Quant à l’investissement public, il n’y pense plus. Pour preuve, la loi de finances 2023 ne prévoit rien de significatif en la matière, et même s’il fait semblant de le faire, cet engagement est difficilement honoré.

Cette insoutenabilité de la dette, associée à un éventuel refus du crédit attendu par le FMI, expliquerait logiquement le rééchelonnement de la dette publique de la Tunisie laquelle représente, actuellement, plus de 100% du PIB.

Cette option pour le rééchelonnement, mécanisme qui consiste à allonger la durée du crédit, parfois en modifiant son taux, serait ainsi une sorte de plan B voire une alternative au cas où le FMI refuserait d’accorder un crédit à la Tunisie. C’est une lourde opération qui peut s’avérer fort coûteuse pour la Tunisie. Et pour cause : les deux tiers de sa dette sont contractés en devises.

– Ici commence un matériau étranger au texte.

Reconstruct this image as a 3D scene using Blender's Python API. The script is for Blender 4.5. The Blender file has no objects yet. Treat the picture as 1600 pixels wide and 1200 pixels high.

Club de Paris, pas question, dit le gouvernement

Officiellement, pour le moment, cette éventualité de rééchelonnement a été démentie par la ministre des Finances. Intervenant au journal de 20 heures de la chaîne publique El-Wataniya 1, elle a écarté cette hypothèse et révélé, sans être trop précise, que la visite d’Emmanuel Moulin s’inscrit dans le cadre «d’un soutien technique à la Tunisie dans le cadre de ses négociations avec le FMI».

Il y a une année, des sources indépendantes avaient essayé de décrypter les raisons qui avaient amené le directeur général du Trésor français à venir en Tunisie. Elles avaient révélé qu’en réponse à une requête du chef de l’Etat tunisien, Kaïs Saïed, le président Macron, en bons termes avec le locataire du palais de Carthage, aurait missionné Emmanuel Moulin pour apporter une assistance technique à la Tunisie.

Concrètement, il s’agit d’aider les Tunisiens à mettre sur pied une grande réforme réclamée par les bailleurs de fonds (Banque mondiale et FMI).

Cette réforme vise à créer en Tunisie une agence pour la gestion de la dette de l’Etat tunisien et de ses participations dans les entreprises publiques.

Dans l’hypothèse où cette approche serait retenue, Emmanuel Moulin serait venu, début 2023, en Tunisie pour informer la cheffe du gouvernement des propositions faites sur l’avancement de cette réforme.

Empressonsnous de signaler qu’à défaut de communication, ce scénario ne serait qu’une simple hypothèse.